» Given material
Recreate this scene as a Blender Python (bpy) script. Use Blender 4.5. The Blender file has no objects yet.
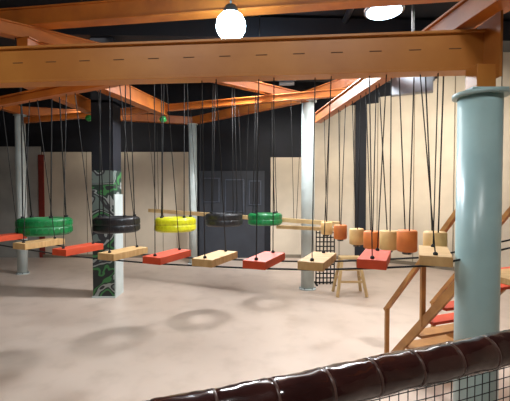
import bpy, bmesh, math, random
from mathutils import Vector, Matrix
random.seed(4)
V=Vector
# ---------------------------------------------------------------- materials
def mat(name,c1,c2=None,rough=0.5,scale=6,metal=0,bump=0.0,coat=0,emit=None,estr=0,stretch=None,detail=4,ramp=(0.35,0.65)):
    m=bpy.data.materials.new(name); m.use_nodes=True
    nt=m.node_tree; b=nt.nodes['Principled BSDF']
    b.inputs['Roughness'].default_value=rough; b.inputs['Metallic'].default_value=metal
    b.inputs['Coat Weight'].default_value=coat
    tc=nt.nodes.new('ShaderNodeTexCoord'); mp=nt.nodes.new('ShaderNodeMapping')
    nt.links.new(tc.outputs['Object'],mp.inputs['Vector'])
    if stretch: mp.inputs['Scale'].default_value=stretch
    n=nt.nodes.new('ShaderNodeTexNoise'); n.inputs['Scale'].default_value=scale; n.inputs['Detail'].default_value=detail
    nt.links.new(mp.outputs[0],n.inputs['Vector'])
    r=nt.nodes.new('ShaderNodeValToRGB')
    r.color_ramp.elements[0].position=ramp[0]; r.color_ramp.elements[1].position=ramp[1]
    c2=c2 or tuple(x*0.8 for x in c1)
    r.color_ramp.elements[0].color=(*c2,1); r.color_ramp.elements[1].color=(*c1,1)
    nt.links.new(n.outputs['Fac'],r.inputs['Fac']); nt.links.new(r.outputs['Color'],b.inputs['Base Color'])
    if bump:
        bp=nt.nodes.new('ShaderNodeBump'); bp.inputs['Strength'].default_value=bump
        nt.links.new(n.outputs['Fac'],bp.inputs['Height']); nt.links.new(bp.outputs[0],b.inputs['Normal'])
    if emit:
        b.inputs['Emission Color'].default_value=(*emit,1); b.inputs['Emission Strength'].default_value=estr
    return m
M={}
M['orange']=mat('orange_painted_steel',(0.52,0.15,0.02),(0.38,0.10,0.015),0.42,3)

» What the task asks
Return all of the data exactly as written, and drop the pictures.

» Answer in full
Recreate this scene as a Blender Python (bpy) script. Use Blender 4.5. The Blender file has no objects yet.
import bpy, bmesh, math, random
from mathutils import Vector, Matrix
random.seed(4)
V=Vector
# ---------------------------------------------------------------- materials
def mat(name,c1,c2=None,rough=0.5,scale=6,metal=0,bump=0.0,coat=0,emit=None,estr=0,stretch=None,detail=4,ramp=(0.35,0.65)):
    m=bpy.data.materials.new(name); m.use_nodes=True
    nt=m.node_tree; b=nt.nodes['Principled BSDF']
    b.inputs['Roughness'].default_value=rough; b.inputs['Metallic'].default_value=metal
    b.inputs['Coat Weight'].default_value=coat
    tc=nt.nodes.new('ShaderNodeTexCoord'); mp=nt.nodes.new('ShaderNodeMapping')
    nt.links.new(tc.outputs['Object'],mp.inputs['Vector'])
    if stretch: mp.inputs['Scale'].default_value=stretch
    n=nt.nodes.new('ShaderNodeTexNoise'); n.inputs['Scale'].default_value=scale; n.inputs['Detail'].default_value=detail
    nt.links.new(mp.outputs[0],n.inputs['Vector'])
    r=nt.nodes.new('ShaderNodeValToRGB')
    r.color_ramp.elements[0].position=ramp[0]; r.color_ramp.elements[1].position=ramp[1]
    c2=c2 or tuple(x*0.8 for x in c1)
    r.color_ramp.elements[0].color=(*c2,1); r.color_ramp.elements[1].color=(*c1,1)
    nt.links.new(n.outputs['Fac'],r.inputs['Fac']); nt.links.new(r.outputs['Color'],b.inputs['Base Color'])
    if bump:
        bp=nt.nodes.new('ShaderNodeBump'); bp.inputs['Strength'].default_value=bump
        nt.links.new(n.outputs['Fac'],bp.inputs['Height']); nt.links.new(bp.outputs[0],b.inputs['Normal'])
    if emit:
        b.inputs['Emission Color'].default_value=(*emit,1); b.inputs['Emission Strength'].default_value=estr
    return m
M={}
M['orange']=mat('orange_painted_steel',(0.52,0.15,0.02),(0.38,0.10,0.015),0.42,3)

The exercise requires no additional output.